= Task goal =
Print the lines of the data, starting with the first, up to and including the line where "return tuple(((v/255)/12.92 if" appears.

= Dataset excerpt =
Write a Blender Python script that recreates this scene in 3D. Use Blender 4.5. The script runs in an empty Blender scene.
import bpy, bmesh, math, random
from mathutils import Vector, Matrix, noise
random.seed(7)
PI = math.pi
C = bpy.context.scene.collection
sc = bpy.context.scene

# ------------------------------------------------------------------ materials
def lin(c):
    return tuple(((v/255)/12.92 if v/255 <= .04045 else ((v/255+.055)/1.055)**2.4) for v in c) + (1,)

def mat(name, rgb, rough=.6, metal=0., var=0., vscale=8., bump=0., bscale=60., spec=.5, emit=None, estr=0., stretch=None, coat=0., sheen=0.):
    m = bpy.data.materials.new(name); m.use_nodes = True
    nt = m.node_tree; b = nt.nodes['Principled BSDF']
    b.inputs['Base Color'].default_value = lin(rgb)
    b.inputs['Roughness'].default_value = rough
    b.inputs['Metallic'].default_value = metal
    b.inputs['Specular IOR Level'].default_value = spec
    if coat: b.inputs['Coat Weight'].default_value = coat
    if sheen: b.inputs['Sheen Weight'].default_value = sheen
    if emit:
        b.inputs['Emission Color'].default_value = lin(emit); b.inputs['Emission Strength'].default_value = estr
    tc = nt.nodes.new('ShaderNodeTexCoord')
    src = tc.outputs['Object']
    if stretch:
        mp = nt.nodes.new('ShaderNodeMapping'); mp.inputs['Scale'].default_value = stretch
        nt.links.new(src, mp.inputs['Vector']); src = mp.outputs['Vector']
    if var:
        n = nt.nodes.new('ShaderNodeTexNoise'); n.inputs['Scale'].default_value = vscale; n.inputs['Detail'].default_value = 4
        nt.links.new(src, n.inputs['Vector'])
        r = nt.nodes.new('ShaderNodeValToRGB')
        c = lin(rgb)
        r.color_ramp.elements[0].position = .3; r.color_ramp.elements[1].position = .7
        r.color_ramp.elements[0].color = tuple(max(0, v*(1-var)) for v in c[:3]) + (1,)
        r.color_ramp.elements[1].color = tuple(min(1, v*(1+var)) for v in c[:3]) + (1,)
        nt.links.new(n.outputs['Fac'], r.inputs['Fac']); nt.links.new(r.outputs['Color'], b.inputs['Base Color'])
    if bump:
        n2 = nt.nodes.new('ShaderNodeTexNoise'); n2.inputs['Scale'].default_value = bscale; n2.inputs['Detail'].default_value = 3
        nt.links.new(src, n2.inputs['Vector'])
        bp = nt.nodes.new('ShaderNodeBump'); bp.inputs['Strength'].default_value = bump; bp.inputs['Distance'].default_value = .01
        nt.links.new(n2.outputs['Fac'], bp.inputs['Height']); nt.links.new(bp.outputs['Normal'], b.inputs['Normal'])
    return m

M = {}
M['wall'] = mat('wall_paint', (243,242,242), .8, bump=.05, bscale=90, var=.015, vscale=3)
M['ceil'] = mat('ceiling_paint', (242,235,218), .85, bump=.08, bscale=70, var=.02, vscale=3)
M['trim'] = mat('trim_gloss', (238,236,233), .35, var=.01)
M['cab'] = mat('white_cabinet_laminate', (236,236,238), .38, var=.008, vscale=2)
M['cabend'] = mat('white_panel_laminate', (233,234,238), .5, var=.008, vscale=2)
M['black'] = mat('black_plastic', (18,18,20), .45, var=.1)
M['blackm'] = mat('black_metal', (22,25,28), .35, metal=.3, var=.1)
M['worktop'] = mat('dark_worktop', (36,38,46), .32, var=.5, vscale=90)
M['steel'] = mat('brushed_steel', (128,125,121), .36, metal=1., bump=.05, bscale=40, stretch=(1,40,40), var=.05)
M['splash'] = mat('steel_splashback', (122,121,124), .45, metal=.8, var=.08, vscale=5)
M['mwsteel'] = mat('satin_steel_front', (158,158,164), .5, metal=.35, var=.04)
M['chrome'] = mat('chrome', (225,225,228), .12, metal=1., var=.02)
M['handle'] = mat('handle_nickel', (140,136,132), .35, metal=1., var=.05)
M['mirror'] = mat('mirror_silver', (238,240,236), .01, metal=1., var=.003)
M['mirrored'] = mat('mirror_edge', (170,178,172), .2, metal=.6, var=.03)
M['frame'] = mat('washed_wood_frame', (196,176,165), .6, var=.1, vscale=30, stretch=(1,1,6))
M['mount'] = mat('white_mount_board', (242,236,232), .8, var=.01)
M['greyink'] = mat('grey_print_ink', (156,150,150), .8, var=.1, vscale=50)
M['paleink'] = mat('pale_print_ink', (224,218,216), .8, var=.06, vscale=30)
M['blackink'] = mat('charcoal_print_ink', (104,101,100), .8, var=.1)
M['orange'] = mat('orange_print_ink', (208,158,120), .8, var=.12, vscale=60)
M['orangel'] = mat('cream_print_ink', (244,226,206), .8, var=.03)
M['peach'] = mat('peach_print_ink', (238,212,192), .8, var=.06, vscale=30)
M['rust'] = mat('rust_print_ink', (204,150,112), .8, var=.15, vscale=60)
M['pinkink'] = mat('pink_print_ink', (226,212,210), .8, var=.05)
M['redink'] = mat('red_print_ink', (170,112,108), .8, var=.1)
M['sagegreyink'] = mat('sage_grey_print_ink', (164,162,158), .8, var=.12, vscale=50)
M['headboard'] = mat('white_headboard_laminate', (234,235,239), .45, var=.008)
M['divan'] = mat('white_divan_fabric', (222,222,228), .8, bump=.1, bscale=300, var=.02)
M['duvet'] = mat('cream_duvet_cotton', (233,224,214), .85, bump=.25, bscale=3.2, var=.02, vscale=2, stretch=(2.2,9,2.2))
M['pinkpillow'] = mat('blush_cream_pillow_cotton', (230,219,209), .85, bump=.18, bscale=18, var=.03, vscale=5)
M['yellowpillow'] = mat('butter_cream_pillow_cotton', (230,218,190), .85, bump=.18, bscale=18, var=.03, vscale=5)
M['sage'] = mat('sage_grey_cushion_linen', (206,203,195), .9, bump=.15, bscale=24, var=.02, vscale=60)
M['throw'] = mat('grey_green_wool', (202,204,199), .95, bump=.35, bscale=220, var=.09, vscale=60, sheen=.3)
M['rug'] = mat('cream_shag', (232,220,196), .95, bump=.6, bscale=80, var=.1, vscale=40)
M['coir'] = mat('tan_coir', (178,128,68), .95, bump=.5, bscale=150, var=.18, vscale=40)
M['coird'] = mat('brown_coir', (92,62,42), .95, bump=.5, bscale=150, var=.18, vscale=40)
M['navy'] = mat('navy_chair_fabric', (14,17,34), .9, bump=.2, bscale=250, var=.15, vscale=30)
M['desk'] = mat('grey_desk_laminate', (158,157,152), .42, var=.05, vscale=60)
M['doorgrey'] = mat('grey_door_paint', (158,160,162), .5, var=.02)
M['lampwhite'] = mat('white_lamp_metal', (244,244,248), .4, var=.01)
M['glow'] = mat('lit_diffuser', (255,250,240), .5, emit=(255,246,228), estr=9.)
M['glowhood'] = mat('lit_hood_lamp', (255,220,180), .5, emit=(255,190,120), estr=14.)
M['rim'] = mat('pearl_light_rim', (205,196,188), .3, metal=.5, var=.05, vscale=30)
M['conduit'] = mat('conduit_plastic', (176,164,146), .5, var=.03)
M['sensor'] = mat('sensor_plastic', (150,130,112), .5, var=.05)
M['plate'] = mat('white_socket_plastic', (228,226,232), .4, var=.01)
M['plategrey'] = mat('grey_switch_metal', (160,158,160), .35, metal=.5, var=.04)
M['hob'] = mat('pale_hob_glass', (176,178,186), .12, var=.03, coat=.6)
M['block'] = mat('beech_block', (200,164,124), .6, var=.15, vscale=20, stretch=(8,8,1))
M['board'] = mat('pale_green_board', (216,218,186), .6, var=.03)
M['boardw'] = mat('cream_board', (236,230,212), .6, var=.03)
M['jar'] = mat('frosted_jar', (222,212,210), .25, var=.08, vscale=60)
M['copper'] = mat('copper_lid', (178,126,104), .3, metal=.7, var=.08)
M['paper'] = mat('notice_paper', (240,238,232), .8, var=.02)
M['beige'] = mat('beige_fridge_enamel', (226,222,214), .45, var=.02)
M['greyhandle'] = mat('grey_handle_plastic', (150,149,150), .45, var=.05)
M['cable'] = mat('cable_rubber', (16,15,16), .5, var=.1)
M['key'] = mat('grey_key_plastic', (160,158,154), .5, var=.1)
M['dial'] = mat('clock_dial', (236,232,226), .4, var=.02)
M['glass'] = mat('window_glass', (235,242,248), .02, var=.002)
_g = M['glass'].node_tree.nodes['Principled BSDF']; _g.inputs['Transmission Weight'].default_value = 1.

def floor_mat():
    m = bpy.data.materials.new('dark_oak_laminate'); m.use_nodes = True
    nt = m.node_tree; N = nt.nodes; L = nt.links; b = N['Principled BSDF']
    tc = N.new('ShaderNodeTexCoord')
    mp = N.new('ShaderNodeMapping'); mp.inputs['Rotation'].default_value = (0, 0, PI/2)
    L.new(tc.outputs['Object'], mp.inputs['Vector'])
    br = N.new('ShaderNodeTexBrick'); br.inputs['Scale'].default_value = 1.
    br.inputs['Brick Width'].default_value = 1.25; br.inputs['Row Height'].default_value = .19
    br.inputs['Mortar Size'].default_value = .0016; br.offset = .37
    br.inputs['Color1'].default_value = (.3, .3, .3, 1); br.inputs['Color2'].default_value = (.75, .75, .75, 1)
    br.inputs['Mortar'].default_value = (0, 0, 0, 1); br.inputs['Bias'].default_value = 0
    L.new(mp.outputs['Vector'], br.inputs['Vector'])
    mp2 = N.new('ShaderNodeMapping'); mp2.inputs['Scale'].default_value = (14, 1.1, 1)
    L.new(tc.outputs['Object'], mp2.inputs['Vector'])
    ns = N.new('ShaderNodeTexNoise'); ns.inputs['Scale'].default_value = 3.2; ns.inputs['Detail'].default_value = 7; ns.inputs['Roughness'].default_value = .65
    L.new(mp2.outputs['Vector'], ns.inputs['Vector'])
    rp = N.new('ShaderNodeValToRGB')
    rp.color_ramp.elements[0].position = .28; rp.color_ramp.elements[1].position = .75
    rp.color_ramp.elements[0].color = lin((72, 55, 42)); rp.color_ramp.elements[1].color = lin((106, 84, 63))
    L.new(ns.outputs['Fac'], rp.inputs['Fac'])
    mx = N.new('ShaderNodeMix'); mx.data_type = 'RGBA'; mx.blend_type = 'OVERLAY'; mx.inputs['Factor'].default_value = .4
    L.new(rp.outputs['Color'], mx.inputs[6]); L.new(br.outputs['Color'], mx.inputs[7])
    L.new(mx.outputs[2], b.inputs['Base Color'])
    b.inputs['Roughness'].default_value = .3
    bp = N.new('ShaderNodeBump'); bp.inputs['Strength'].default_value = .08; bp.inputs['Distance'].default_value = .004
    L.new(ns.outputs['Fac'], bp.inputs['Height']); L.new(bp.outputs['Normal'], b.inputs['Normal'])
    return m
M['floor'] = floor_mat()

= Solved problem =
Write a Blender Python script that recreates this scene in 3D. Use Blender 4.5. The script runs in an empty Blender scene.
import bpy, bmesh, math, random
from mathutils import Vector, Matrix, noise
random.seed(7)
PI = math.pi
C = bpy.context.scene.collection
sc = bpy.context.scene

# ------------------------------------------------------------------ materials
def lin(c):
    return tuple(((v/255)/12.92 if v/255 <= .04045 else ((v/255+.055)/1.055)**2.4) for v in c) + (1,)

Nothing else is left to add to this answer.